■ Exercise
Reproduce the listing below without any change.
◇ ◇ ◇ ◇ ◇ ◇ ◇
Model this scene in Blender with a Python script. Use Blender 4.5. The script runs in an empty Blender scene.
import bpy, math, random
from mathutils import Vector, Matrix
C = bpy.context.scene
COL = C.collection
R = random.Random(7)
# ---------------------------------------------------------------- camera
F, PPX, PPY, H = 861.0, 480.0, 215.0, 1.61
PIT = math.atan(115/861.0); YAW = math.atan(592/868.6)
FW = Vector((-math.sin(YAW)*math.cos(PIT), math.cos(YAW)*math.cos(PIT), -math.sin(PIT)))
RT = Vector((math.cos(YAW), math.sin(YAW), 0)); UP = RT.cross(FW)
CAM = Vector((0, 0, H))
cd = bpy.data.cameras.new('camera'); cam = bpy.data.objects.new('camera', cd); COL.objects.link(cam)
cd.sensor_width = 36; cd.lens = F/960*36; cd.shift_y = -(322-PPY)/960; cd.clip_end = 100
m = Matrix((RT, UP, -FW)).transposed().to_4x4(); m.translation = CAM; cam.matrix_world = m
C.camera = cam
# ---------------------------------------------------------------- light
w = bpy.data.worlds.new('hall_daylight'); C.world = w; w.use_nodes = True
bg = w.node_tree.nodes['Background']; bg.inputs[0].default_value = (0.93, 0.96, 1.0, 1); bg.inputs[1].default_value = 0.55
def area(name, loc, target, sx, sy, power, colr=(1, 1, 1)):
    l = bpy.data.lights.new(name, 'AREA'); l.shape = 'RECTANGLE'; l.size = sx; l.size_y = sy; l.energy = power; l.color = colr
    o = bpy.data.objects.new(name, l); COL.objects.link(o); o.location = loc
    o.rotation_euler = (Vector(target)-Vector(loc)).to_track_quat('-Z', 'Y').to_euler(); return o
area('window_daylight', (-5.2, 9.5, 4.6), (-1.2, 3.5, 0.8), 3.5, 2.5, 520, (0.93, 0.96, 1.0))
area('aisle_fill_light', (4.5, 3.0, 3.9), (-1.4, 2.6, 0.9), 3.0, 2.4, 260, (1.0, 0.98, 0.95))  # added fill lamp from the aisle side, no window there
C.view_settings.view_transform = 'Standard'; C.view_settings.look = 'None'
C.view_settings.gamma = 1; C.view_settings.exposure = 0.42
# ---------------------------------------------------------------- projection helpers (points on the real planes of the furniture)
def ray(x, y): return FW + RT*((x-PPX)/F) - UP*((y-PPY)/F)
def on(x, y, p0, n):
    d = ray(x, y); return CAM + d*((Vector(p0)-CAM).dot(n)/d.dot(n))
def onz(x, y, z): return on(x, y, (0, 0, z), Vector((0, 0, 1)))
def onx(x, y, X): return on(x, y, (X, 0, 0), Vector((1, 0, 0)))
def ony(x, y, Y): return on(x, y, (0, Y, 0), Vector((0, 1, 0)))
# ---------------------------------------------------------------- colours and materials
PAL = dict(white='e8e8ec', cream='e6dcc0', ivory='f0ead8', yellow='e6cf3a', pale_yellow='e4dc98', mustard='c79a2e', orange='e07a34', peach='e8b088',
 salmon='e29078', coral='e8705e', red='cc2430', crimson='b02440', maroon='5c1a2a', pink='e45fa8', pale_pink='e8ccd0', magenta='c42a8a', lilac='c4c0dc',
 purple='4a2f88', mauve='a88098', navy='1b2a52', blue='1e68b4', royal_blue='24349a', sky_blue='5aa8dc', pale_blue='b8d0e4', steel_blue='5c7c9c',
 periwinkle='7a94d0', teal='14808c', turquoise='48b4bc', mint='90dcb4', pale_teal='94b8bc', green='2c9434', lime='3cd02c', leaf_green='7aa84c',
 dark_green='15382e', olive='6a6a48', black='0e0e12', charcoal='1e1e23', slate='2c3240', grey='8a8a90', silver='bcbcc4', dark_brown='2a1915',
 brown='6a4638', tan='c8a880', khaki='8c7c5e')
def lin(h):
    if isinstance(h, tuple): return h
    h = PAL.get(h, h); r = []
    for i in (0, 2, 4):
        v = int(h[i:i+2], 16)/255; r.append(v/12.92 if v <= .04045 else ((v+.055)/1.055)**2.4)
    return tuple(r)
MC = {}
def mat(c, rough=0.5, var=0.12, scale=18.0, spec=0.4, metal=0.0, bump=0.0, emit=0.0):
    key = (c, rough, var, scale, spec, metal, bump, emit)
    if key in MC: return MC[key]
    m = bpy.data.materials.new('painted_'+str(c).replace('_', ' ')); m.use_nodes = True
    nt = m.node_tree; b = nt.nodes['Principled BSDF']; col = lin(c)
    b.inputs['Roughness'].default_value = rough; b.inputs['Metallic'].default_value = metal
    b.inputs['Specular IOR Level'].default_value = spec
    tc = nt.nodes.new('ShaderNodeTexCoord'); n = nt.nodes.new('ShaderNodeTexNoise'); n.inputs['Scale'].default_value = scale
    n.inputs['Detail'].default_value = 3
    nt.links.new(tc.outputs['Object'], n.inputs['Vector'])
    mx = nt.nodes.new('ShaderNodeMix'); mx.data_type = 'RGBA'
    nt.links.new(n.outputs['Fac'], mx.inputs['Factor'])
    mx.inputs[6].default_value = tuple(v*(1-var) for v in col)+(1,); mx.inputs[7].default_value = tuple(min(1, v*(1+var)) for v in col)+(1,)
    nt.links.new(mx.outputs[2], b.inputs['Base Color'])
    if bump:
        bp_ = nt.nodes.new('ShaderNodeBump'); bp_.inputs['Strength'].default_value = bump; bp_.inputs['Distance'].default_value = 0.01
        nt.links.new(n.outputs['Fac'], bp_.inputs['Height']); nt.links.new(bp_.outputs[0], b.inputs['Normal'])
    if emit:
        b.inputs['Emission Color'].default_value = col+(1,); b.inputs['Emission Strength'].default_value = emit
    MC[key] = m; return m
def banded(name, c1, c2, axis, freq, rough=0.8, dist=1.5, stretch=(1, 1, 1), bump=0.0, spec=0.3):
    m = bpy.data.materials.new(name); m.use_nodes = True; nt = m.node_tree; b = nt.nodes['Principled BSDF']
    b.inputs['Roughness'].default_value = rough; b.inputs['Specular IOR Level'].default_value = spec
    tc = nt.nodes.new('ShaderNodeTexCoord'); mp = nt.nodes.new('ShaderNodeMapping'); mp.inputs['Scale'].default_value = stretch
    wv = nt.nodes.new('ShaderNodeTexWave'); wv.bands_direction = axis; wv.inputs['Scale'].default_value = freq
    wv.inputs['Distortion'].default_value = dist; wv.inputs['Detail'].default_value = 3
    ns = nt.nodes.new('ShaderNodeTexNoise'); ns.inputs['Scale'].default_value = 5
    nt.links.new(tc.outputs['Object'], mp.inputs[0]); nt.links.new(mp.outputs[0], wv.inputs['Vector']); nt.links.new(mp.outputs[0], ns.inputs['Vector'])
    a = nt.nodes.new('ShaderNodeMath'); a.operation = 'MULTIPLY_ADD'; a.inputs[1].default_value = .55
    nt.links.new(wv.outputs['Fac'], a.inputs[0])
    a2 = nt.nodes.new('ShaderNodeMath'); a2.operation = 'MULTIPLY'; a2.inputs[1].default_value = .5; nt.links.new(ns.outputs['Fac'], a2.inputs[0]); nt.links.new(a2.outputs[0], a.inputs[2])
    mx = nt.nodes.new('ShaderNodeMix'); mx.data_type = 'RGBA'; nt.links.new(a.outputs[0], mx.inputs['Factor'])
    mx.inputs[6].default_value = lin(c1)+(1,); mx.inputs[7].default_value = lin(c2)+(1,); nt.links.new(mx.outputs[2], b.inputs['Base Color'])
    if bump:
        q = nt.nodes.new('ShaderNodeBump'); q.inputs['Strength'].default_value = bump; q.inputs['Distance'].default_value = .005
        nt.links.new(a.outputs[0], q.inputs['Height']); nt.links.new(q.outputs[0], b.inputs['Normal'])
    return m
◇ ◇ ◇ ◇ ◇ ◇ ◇
■ Response for this exercise
Model this scene in Blender with a Python script. Use Blender 4.5. The script runs in an empty Blender scene.
import bpy, math, random
from mathutils import Vector, Matrix
C = bpy.context.scene
COL = C.collection
R = random.Random(7)
# ---------------------------------------------------------------- camera
F, PPX, PPY, H = 861.0, 480.0, 215.0, 1.61
PIT = math.atan(115/861.0); YAW = math.atan(592/868.6)
FW = Vector((-math.sin(YAW)*math.cos(PIT), math.cos(YAW)*math.cos(PIT), -math.sin(PIT)))
RT = Vector((math.cos(YAW), math.sin(YAW), 0)); UP = RT.cross(FW)
CAM = Vector((0, 0, H))
cd = bpy.data.cameras.new('camera'); cam = bpy.data.objects.new('camera', cd); COL.objects.link(cam)
cd.sensor_width = 36; cd.lens = F/960*36; cd.shift_y = -(322-PPY)/960; cd.clip_end = 100
m = Matrix((RT, UP, -FW)).transposed().to_4x4(); m.translation = CAM; cam.matrix_world = m
C.camera = cam
# ---------------------------------------------------------------- light
w = bpy.data.worlds.new('hall_daylight'); C.world = w; w.use_nodes = True
bg = w.node_tree.nodes['Background']; bg.inputs[0].default_value = (0.93, 0.96, 1.0, 1); bg.inputs[1].default_value = 0.55
def area(name, loc, target, sx, sy, power, colr=(1, 1, 1)):
    l = bpy.data.lights.new(name, 'AREA'); l.shape = 'RECTANGLE'; l.size = sx; l.size_y = sy; l.energy = power; l.color = colr
    o = bpy.data.objects.new(name, l); COL.objects.link(o); o.location = loc
    o.rotation_euler = (Vector(target)-Vector(loc)).to_track_quat('-Z', 'Y').to_euler(); return o
area('window_daylight', (-5.2, 9.5, 4.6), (-1.2, 3.5, 0.8), 3.5, 2.5, 520, (0.93, 0.96, 1.0))
area('aisle_fill_light', (4.5, 3.0, 3.9), (-1.4, 2.6, 0.9), 3.0, 2.4, 260, (1.0, 0.98, 0.95))  # added fill lamp from the aisle side, no window there
C.view_settings.view_transform = 'Standard'; C.view_settings.look = 'None'
C.view_settings.gamma = 1; C.view_settings.exposure = 0.42
# ---------------------------------------------------------------- projection helpers (points on the real planes of the furniture)
def ray(x, y): return FW + RT*((x-PPX)/F) - UP*((y-PPY)/F)
def on(x, y, p0, n):
    d = ray(x, y); return CAM + d*((Vector(p0)-CAM).dot(n)/d.dot(n))
def onz(x, y, z): return on(x, y, (0, 0, z), Vector((0, 0, 1)))
def onx(x, y, X): return on(x, y, (X, 0, 0), Vector((1, 0, 0)))
def ony(x, y, Y): return on(x, y, (0, Y, 0), Vector((0, 1, 0)))
# ---------------------------------------------------------------- colours and materials
PAL = dict(white='e8e8ec', cream='e6dcc0', ivory='f0ead8', yellow='e6cf3a', pale_yellow='e4dc98', mustard='c79a2e', orange='e07a34', peach='e8b088',
 salmon='e29078', coral='e8705e', red='cc2430', crimson='b02440', maroon='5c1a2a', pink='e45fa8', pale_pink='e8ccd0', magenta='c42a8a', lilac='c4c0dc',
 purple='4a2f88', mauve='a88098', navy='1b2a52', blue='1e68b4', royal_blue='24349a', sky_blue='5aa8dc', pale_blue='b8d0e4', steel_blue='5c7c9c',
 periwinkle='7a94d0', teal='14808c', turquoise='48b4bc', mint='90dcb4', pale_teal='94b8bc', green='2c9434', lime='3cd02c', leaf_green='7aa84c',
 dark_green='15382e', olive='6a6a48', black='0e0e12', charcoal='1e1e23', slate='2c3240', grey='8a8a90', silver='bcbcc4', dark_brown='2a1915',
 brown='6a4638', tan='c8a880', khaki='8c7c5e')
def lin(h):
    if isinstance(h, tuple): return h
    h = PAL.get(h, h); r = []
    for i in (0, 2, 4):
        v = int(h[i:i+2], 16)/255; r.append(v/12.92 if v <= .04045 else ((v+.055)/1.055)**2.4)
    return tuple(r)
MC = {}
def mat(c, rough=0.5, var=0.12, scale=18.0, spec=0.4, metal=0.0, bump=0.0, emit=0.0):
    key = (c, rough, var, scale, spec, metal, bump, emit)
    if key in MC: return MC[key]
    m = bpy.data.materials.new('painted_'+str(c).replace('_', ' ')); m.use_nodes = True
    nt = m.node_tree; b = nt.nodes['Principled BSDF']; col = lin(c)
    b.inputs['Roughness'].default_value = rough; b.inputs['Metallic'].default_value = metal
    b.inputs['Specular IOR Level'].default_value = spec
    tc = nt.nodes.new('ShaderNodeTexCoord'); n = nt.nodes.new('ShaderNodeTexNoise'); n.inputs['Scale'].default_value = scale
    n.inputs['Detail'].default_value = 3
    nt.links.new(tc.outputs['Object'], n.inputs['Vector'])
    mx = nt.nodes.new('ShaderNodeMix'); mx.data_type = 'RGBA'
    nt.links.new(n.outputs['Fac'], mx.inputs['Factor'])
    mx.inputs[6].default_value = tuple(v*(1-var) for v in col)+(1,); mx.inputs[7].default_value = tuple(min(1, v*(1+var)) for v in col)+(1,)
    nt.links.new(mx.outputs[2], b.inputs['Base Color'])
    if bump:
        bp_ = nt.nodes.new('ShaderNodeBump'); bp_.inputs['Strength'].default_value = bump; bp_.inputs['Distance'].default_value = 0.01
        nt.links.new(n.outputs['Fac'], bp_.inputs['Height']); nt.links.new(bp_.outputs[0], b.inputs['Normal'])
    if emit:
        b.inputs['Emission Color'].default_value = col+(1,); b.inputs['Emission Strength'].default_value = emit
    MC[key] = m; return m
def banded(name, c1, c2, axis, freq, rough=0.8, dist=1.5, stretch=(1, 1, 1), bump=0.0, spec=0.3):
    m = bpy.data.materials.new(name); m.use_nodes = True; nt = m.node_tree; b = nt.nodes['Principled BSDF']
    b.inputs['Roughness'].default_value = rough; b.inputs['Specular IOR Level'].default_value = spec
    tc = nt.nodes.new('ShaderNodeTexCoord'); mp = nt.nodes.new('ShaderNodeMapping'); mp.inputs['Scale'].default_value = stretch
    wv = nt.nodes.new('ShaderNodeTexWave'); wv.bands_direction = axis; wv.inputs['Scale'].default_value = freq
    wv.inputs['Distortion'].default_value = dist; wv.inputs['Detail'].default_value = 3
    ns = nt.nodes.new('ShaderNodeTexNoise'); ns.inputs['Scale'].default_value = 5
    nt.links.new(tc.outputs['Object'], mp.inputs[0]); nt.links.new(mp.outputs[0], wv.inputs['Vector']); nt.links.new(mp.outputs[0], ns.inputs['Vector'])
    a = nt.nodes.new('ShaderNodeMath'); a.operation = 'MULTIPLY_ADD'; a.inputs[1].default_value = .55
    nt.links.new(wv.outputs['Fac'], a.inputs[0])
    a2 = nt.nodes.new('ShaderNodeMath'); a2.operation = 'MULTIPLY'; a2.inputs[1].default_value = .5; nt.links.new(ns.outputs['Fac'], a2.inputs[0]); nt.links.new(a2.outputs[0], a.inputs[2])
    mx = nt.nodes.new('ShaderNodeMix'); mx.data_type = 'RGBA'; nt.links.new(a.outputs[0], mx.inputs['Factor'])
    mx.inputs[6].default_value = lin(c1)+(1,); mx.inputs[7].default_value = lin(c2)+(1,); nt.links.new(mx.outputs[2], b.inputs['Base Color'])
    if bump:
        q = nt.nodes.new('ShaderNodeBump'); q.inputs['Strength'].default_value = bump; q.inputs['Distance'].default_value = .005
        nt.links.new(a.outputs[0], q.inputs['Height']); nt.links.new(q.outputs[0], b.inputs['Normal'])
    return m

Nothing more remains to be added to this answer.